OBJECTIVE: Exclude images, then output the remaining data verbatim.

DATASET EXTRACT:
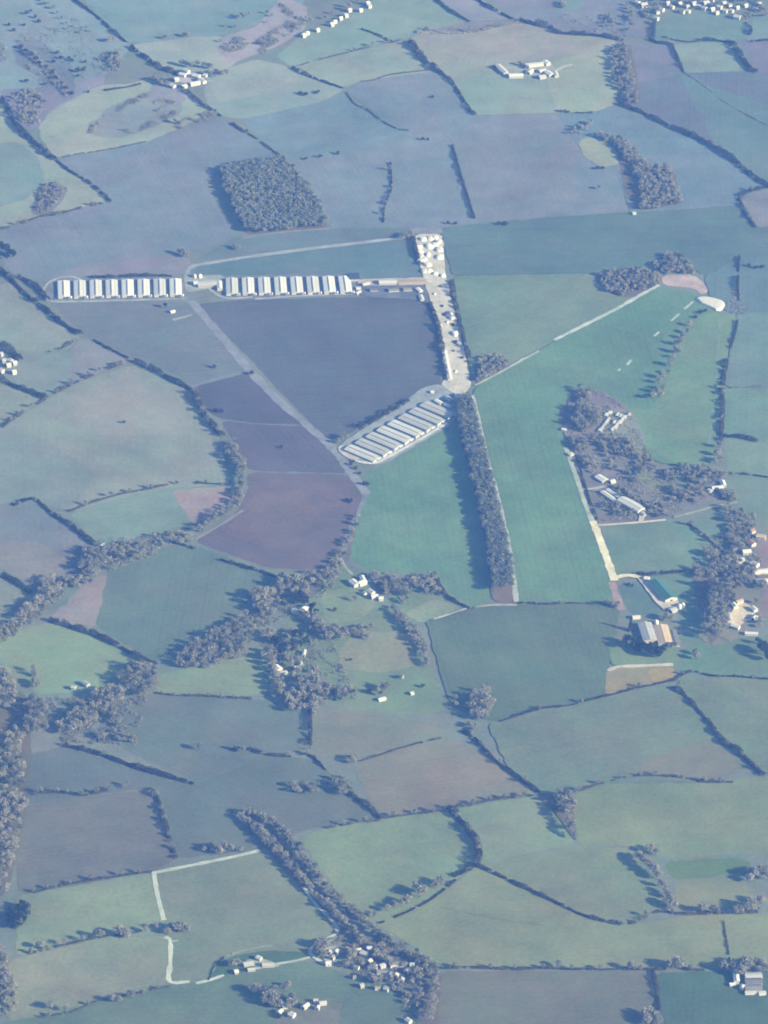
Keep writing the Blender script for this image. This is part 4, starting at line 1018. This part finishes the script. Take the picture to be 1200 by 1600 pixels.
HW = 'second from the north corner,in the middle of the north end,right of the north end middle,at the northeast corner,second row centre,second row right of centre,west edge uppermost,west edge second down,east edge below the corner,lowest on the east edge,west edge third down,small in the open centre,west edge lowest,small beside the west edge,large in the lower middle,south end right,south end left,small at the south end centre,small at the southeast corner'.split(',')
for (x, y, w, d), k in zip(HP, HW):
    heap(x, y, w*1.22, d*1.6, rng.uniform(3.0, 4.0), f"white plastic sheeted heap, {k} of the yard")
for x, y, w, d, k in [(705,488.5,10,11,'upper of two midway down the yard'),(707,496,11,12,'lower of two midway down the yard'),(711,520.5,10,14,'alone above the concrete bend')]:
    heap(x, y, w, d*1.2, 4, f"white plastic sheeted heap, {k}", group='white sheeted heaps along the yard')
for x, y, w, d, k, mt in [(691,478,5,8,'at the west edge, highest','soil'),(699,503,5,8,'in the middle between the white heaps','steel'),(714,508,5,7,'at the east edge above the lone white heap','soil'),(717,539,5,9,'at the east edge below the lone white heap','steel'),(709,548,4,6,'opposite the long narrow shed','soil'),(679,459,5,8,'at the turn of the link road','steel'),(688,447,5,6,'just below the white heaps','soil'),(712,580,5,7,'lowest, opposite the end of the long shed','steel')]:
    heap(x, y, w, d, 2.2, f"small {'dark' if mt == 'soil' else 'grey'} heap on the yard, {k}", mt, 'stored_heap', 'heap', 'small stored heaps on the yard', 2.4)
heap(687,512,7,36,2.6, 'long white sheeted windrow on the west side of the yard', group='white sheeted heaps along the yard', sq=4)
for x, y, w, d, k in [(696,491,7,13,'beside the paired white heaps'),(709,507,6,12,'right of the long white windrow'),(712,534,7,12,'below the lone white heap'),(722,558.5,6,6,'at the yard edge by the small wood')]:
    heap(x, y, w, d, 3, f"dark soil heap on the yard, {k}", 'soil', 'soil_heap', 'soil heap', 'dark heaps on the yard', 2.2)
def clamp(s, h, label, mat='sheet'):
    """a flat-topped sheeted clamp: its outline on the ground, its top drawn in"""
    w = smooth_poly(W(s), step=4, jit=.8); c = w.mean(0); n = len(w); V, F = [], []
    for f, z in ((1, -.2), (.93, h*.7), (.84, h), (.45, h*1.08)):
        V += [(p[0]-c[0], p[1]-c[1], z + (rng.normal(0, .12) if z > 0 else 0)) for p in c + (w-c)*f]
    for j in range(3): F += [(j*n+i, j*n+(i+1)%n, (j+1)*n+(i+1)%n, (j+1)*n+i) for i in range(n)]
    F.append(tuple(3*n+i for i in range(n)))
    me = mesh_from('sheeted_clamp', V, F, M[mat]); o = link('sheeted_clamp', me); o.location = (c[0], c[1], .25)
    return tag(o, label, 'feed clamp')
clamp("1086,466 1104,464 1118,468 1132,472 1133,481 1122,488 1112,483 1101,478 1090,472", 3.0, 'big white sheeted feed clamp at the end of the track')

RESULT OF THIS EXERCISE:
Keep writing the Blender script for this image. This is part 4, starting at line 1018. This part finishes the script. Take the picture to be 1200 by 1600 pixels.
HW = 'second from the north corner,in the middle of the north end,right of the north end middle,at the northeast corner,second row centre,second row right of centre,west edge uppermost,west edge second down,east edge below the corner,lowest on the east edge,west edge third down,small in the open centre,west edge lowest,small beside the west edge,large in the lower middle,south end right,south end left,small at the south end centre,small at the southeast corner'.split(',')
for (x, y, w, d), k in zip(HP, HW):
    heap(x, y, w*1.22, d*1.6, rng.uniform(3.0, 4.0), f"white plastic sheeted heap, {k} of the yard")
for x, y, w, d, k in [(705,488.5,10,11,'upper of two midway down the yard'),(707,496,11,12,'lower of two midway down the yard'),(711,520.5,10,14,'alone above the concrete bend')]:
    heap(x, y, w, d*1.2, 4, f"white plastic sheeted heap, {k}", group='white sheeted heaps along the yard')
for x, y, w, d, k, mt in [(691,478,5,8,'at the west edge, highest','soil'),(699,503,5,8,'in the middle between the white heaps','steel'),(714,508,5,7,'at the east edge above the lone white heap','soil'),(717,539,5,9,'at the east edge below the lone white heap','steel'),(709,548,4,6,'opposite the long narrow shed','soil'),(679,459,5,8,'at the turn of the link road','steel'),(688,447,5,6,'just below the white heaps','soil'),(712,580,5,7,'lowest, opposite the end of the long shed','steel')]:
    heap(x, y, w, d, 2.2, f"small {'dark' if mt == 'soil' else 'grey'} heap on the yard, {k}", mt, 'stored_heap', 'heap', 'small stored heaps on the yard', 2.4)
heap(687,512,7,36,2.6, 'long white sheeted windrow on the west side of the yard', group='white sheeted heaps along the yard', sq=4)
for x, y, w, d, k in [(696,491,7,13,'beside the paired white heaps'),(709,507,6,12,'right of the long white windrow'),(712,534,7,12,'below the lone white heap'),(722,558.5,6,6,'at the yard edge by the small wood')]:
    heap(x, y, w, d, 3, f"dark soil heap on the yard, {k}", 'soil', 'soil_heap', 'soil heap', 'dark heaps on the yard', 2.2)
def clamp(s, h, label, mat='sheet'):
    """a flat-topped sheeted clamp: its outline on the ground, its top drawn in"""
    w = smooth_poly(W(s), step=4, jit=.8); c = w.mean(0); n = len(w); V, F = [], []
    for f, z in ((1, -.2), (.93, h*.7), (.84, h), (.45, h*1.08)):
        V += [(p[0]-c[0], p[1]-c[1], z + (rng.normal(0, .12) if z > 0 else 0)) for p in c + (w-c)*f]
    for j in range(3): F += [(j*n+i, j*n+(i+1)%n, (j+1)*n+(i+1)%n, (j+1)*n+i) for i in range(n)]
    F.append(tuple(3*n+i for i in range(n)))
    me = mesh_from('sheeted_clamp', V, F, M[mat]); o = link('sheeted_clamp', me); o.location = (c[0], c[1], .25)
    return tag(o, label, 'feed clamp')
clamp("1086,466 1104,464 1118,468 1132,472 1133,481 1122,488 1112,483 1101,478 1090,472", 3.0, 'big white sheeted feed clamp at the end of the track')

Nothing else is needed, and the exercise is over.